November 23, 2007

Do Authors A-u-t-o-B-i-o-G-r-a-p-h in Fiction?

You know, I kind of believe that writers, if not all, have written something about themselves in their books without giving themselves credit for it. From my research, I've seen a link between the past of some authors and their works and as a writer, I wouldn't be surprising myself if I write something about my past in one of my books.

For an author whose works often examine the link between past and present, it's hardly surprising that Elizabeth Hay, author of
the novel Late Nights on Air, had a flashback to her childhood when she won The Scotiabank Giller Prize, Canada's premier prize for fiction.

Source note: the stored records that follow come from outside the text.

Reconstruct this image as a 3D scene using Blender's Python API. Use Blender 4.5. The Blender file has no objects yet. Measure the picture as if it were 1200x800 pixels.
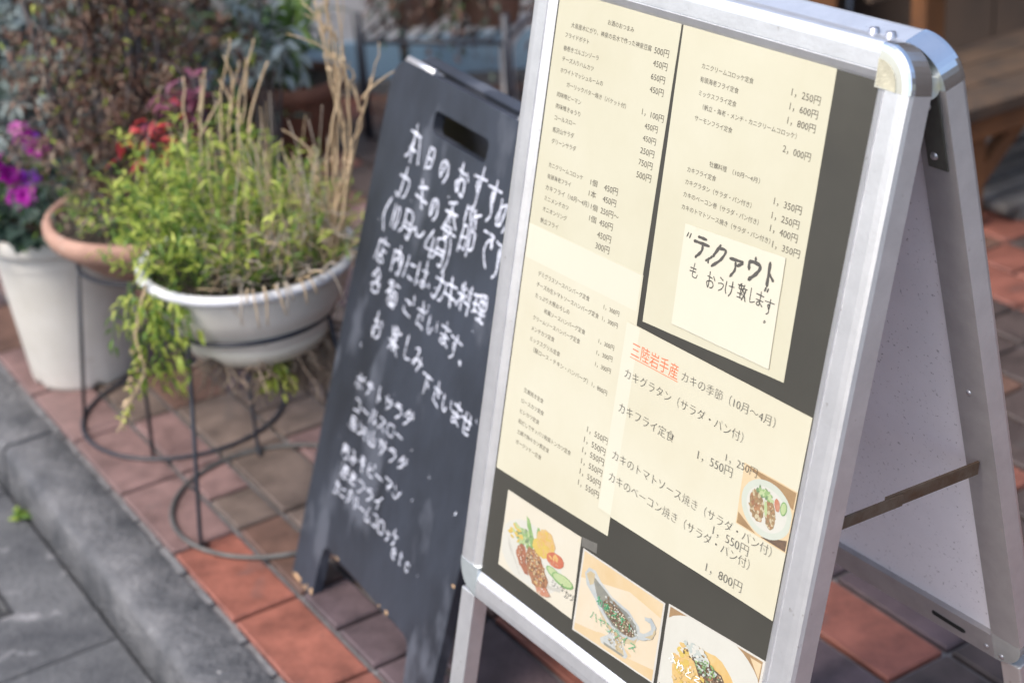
import bpy, bmesh, math, random
from mathutils import Vector, Matrix, noise
V = Vector
rad = math.radians
random.seed(7)
S = bpy.context.scene
COL = S.collection
# ------------------------------------------------------------------ camera, sky, sun, exposure
cam = bpy.data.cameras.new('camera')
cam.sensor_width = 36.0
cam.lens = 59.7
cam.clip_start = 0.05
cam.clip_end = 600
cam.dof.use_dof = True
cam.dof.focus_distance = 1.70
cam.dof.aperture_fstop = 4.1
cam.dof.aperture_blades = 9
camo = bpy.data.objects.new('camera', cam)
COL.objects.link(camo)
R_, U_, W_ = V((0.9973, -0.0325, -0.0663)), V((0.0738, 0.4384, 0.8957)), V((0.0, 0.8982, -0.4396))
camo.matrix_world = Matrix(((R_.x, U_.x, -W_.x, 0), (R_.y, U_.y, -W_.y, 0), (R_.z, U_.z, -W_.z, 1.5761), (0, 0, 0, 1)))
S.camera = camo
world = bpy.data.worlds.new('World')
S.world = world
world.use_nodes = True
wn = world.node_tree
for n in list(wn.nodes): wn.nodes.remove(n)
wo = wn.nodes.new('ShaderNodeOutputWorld'); wb = wn.nodes.new('ShaderNodeBackground'); ws = wn.nodes.new('ShaderNodeTexSky')
ws.sky_type = 'NISHITA'; ws.sun_disc = False
SUN_EL, SUN_AZ = rad(54), rad(-125)          # azimuth measured from +Y towards +X
ws.sun_elevation = SUN_EL; ws.sun_rotation = SUN_AZ
ws.air_density = 1.0; ws.dust_density = 3.5; ws.ozone_density = 0.9
wb.inputs['Strength'].default_value = 0.15
wn.links.new(ws.outputs[0], wb.inputs[0]); wn.links.new(wb.outputs[0], wo.inputs[0])
sun = bpy.data.lights.new('sun', 'SUN')
sun.energy = 1.25; sun.angle = rad(20); sun.color = (1.0, 0.94, 0.86)
suno = bpy.data.objects.new('sun', sun)
COL.objects.link(suno)
sd = V((math.sin(SUN_AZ) * math.cos(SUN_EL), math.cos(SUN_AZ) * math.cos(SUN_EL), math.sin(SUN_EL)))
suno.rotation_euler = sd.to_track_quat('Z', 'Y').to_euler()
suno.location = sd * 20
S.view_settings.view_transform = 'Standard'
S.view_settings.look = 'None'
S.view_settings.exposure = 1.0
S.view_settings.gamma = 1.0
S.cycles.use_denoising = True

# ------------------------------------------------------------------ materials
def mat(name, col, rough=0.6, metal=0.0, var=0.0, vscale=12.0, bump=0.0, bscale=60.0, coat=0.0, coat_rough=0.08,
        col2=None, spots=None, stretch=None, trans=0.0, spec=None, obj_coords=True):
    """Principled surface with noise variation towards col2, optional dirt spots (colour, scale, amount) and bump."""
    m = bpy.data.materials.new(name); m.use_nodes = True
    nt = m.node_tree; b = nt.nodes['Principled BSDF']
    b.inputs['Base Color'].default_value = (*col, 1); b.inputs['Roughness'].default_value = rough
    b.inputs['Metallic'].default_value = metal
    b.inputs['Coat Weight'].default_value = coat; b.inputs['Coat Roughness'].default_value = coat_rough
    if spec is not None: b.inputs['Specular IOR Level'].default_value = spec
    if trans: b.inputs['Subsurface Weight'].default_value = 0.0
    tc = nt.nodes.new('ShaderNodeTexCoord'); src = tc.outputs['Object']
    if stretch:
        mp = nt.nodes.new('ShaderNodeMapping'); mp.inputs['Scale'].default_value = stretch
        nt.links.new(src, mp.inputs[0]); src = mp.outputs[0]
    cur = None
    if var or col2:
        nz = nt.nodes.new('ShaderNodeTexNoise'); nz.inputs['Scale'].default_value = vscale; nz.inputs['Detail'].default_value = 7
        nz.inputs['Roughness'].default_value = 0.65
        nt.links.new(src, nz.inputs['Vector'])
        cr = nt.nodes.new('ShaderNodeValToRGB')
        c2 = col2 or tuple(max(0, c * (1 - var)) for c in col)
        c1 = col if col2 else tuple(min(1, c * (1 + var)) for c in col)
        cr.color_ramp.elements[0].position = 0.34; cr.color_ramp.elements[1].position = 0.66
        cr.color_ramp.elements[0].color = (*c2, 1); cr.color_ramp.elements[1].color = (*c1, 1)
        nt.links.new(nz.outputs['Fac'], cr.inputs[0]); cur = cr.outputs[0]
    if spots:
        sc, ss, amt = spots
        n2 = nt.nodes.new('ShaderNodeTexNoise'); n2.inputs['Scale'].default_value = ss; n2.inputs['Detail'].default_value = 4
        nt.links.new(src, n2.inputs['Vector'])
        r2 = nt.nodes.new('ShaderNodeValToRGB'); r2.color_ramp.elements[0].position = 0.72 - amt; r2.color_ramp.elements[1].position = 0.80 - amt
        nt.links.new(n2.outputs['Fac'], r2.inputs[0])
        mx = nt.nodes.new('ShaderNodeMix'); mx.data_type = 'RGBA'
        nt.links.new(r2.outputs[0], mx.inputs[0])
        if cur: nt.links.new(cur, mx.inputs[6])
        else: mx.inputs[6].default_value = (*col, 1)
        mx.inputs[7].default_value = (*sc, 1); cur = mx.outputs[2]
    if cur: nt.links.new(cur, b.inputs['Base Color'])
    if bump:
        n3 = nt.nodes.new('ShaderNodeTexNoise'); n3.inputs['Scale'].default_value = bscale; n3.inputs['Detail'].default_value = 5
        nt.links.new(src, n3.inputs['Vector'])
        bp = nt.nodes.new('ShaderNodeBump'); bp.inputs['Strength'].default_value = bump; bp.inputs['Distance'].default_value = 0.004
        nt.links.new(n3.outputs['Fac'], bp.inputs['Height']); nt.links.new(bp.outputs[0], b.inputs['Normal'])
        if coat: nt.links.new(bp.outputs[0], b.inputs['Coat Normal'])
    return m

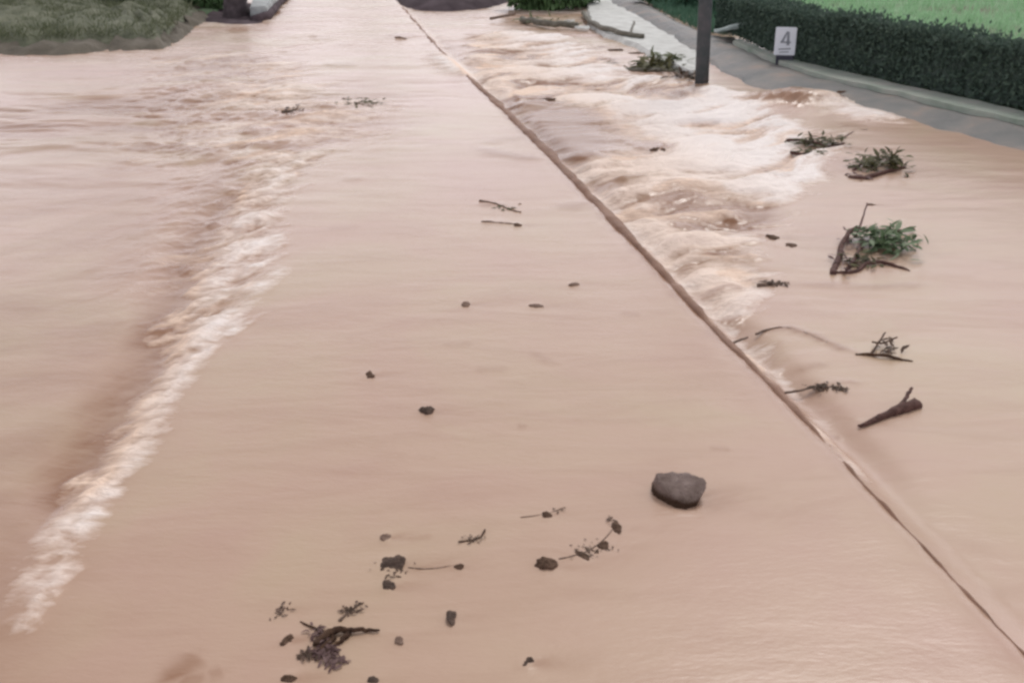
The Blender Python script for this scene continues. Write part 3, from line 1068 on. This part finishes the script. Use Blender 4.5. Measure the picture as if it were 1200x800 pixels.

When she was about 5, she won a doll as a prize at a movie theater and the next day wrote her name in big, ballpoint letters around the doll's neck. Now, 51 years later, Hay took to the Giller stage to sign an enlarged copy of her book cover and reminded herself of the time she signed her doll. If only that prize-winning doll knew that her owner now has an award-winning "doll".

A former radio broadcaster, Elizabeth Hay describes the lives of a cast of characters at a small radio station in Yellowknife, in the Northwest Territories in her book which was inspired by Hay's own experiences living in the north when she was a radio broadcaster - all in a way to take her small life and put in fictional use - for something larger.

Hay's works have a distinctive Canadian feel, particularly because of their geographical settings. Her debut novel, A Student of Weather, which was nominated for the Giller in 2000, follows a family from a farm in Saskatchewan to urban Ottawa. Hay also documented her exploration of the country's cultural identity while she lived in New York in the non-fiction work Captivity Tales: Canadians in New York.

Elizabeth Hay's award-winning novel Late Nights on Air was No. 2 on the Globe and Mail newspaper's bestseller list for fiction for the week of November 17, and has been difficult for stores to keep in stock since it won the Giller.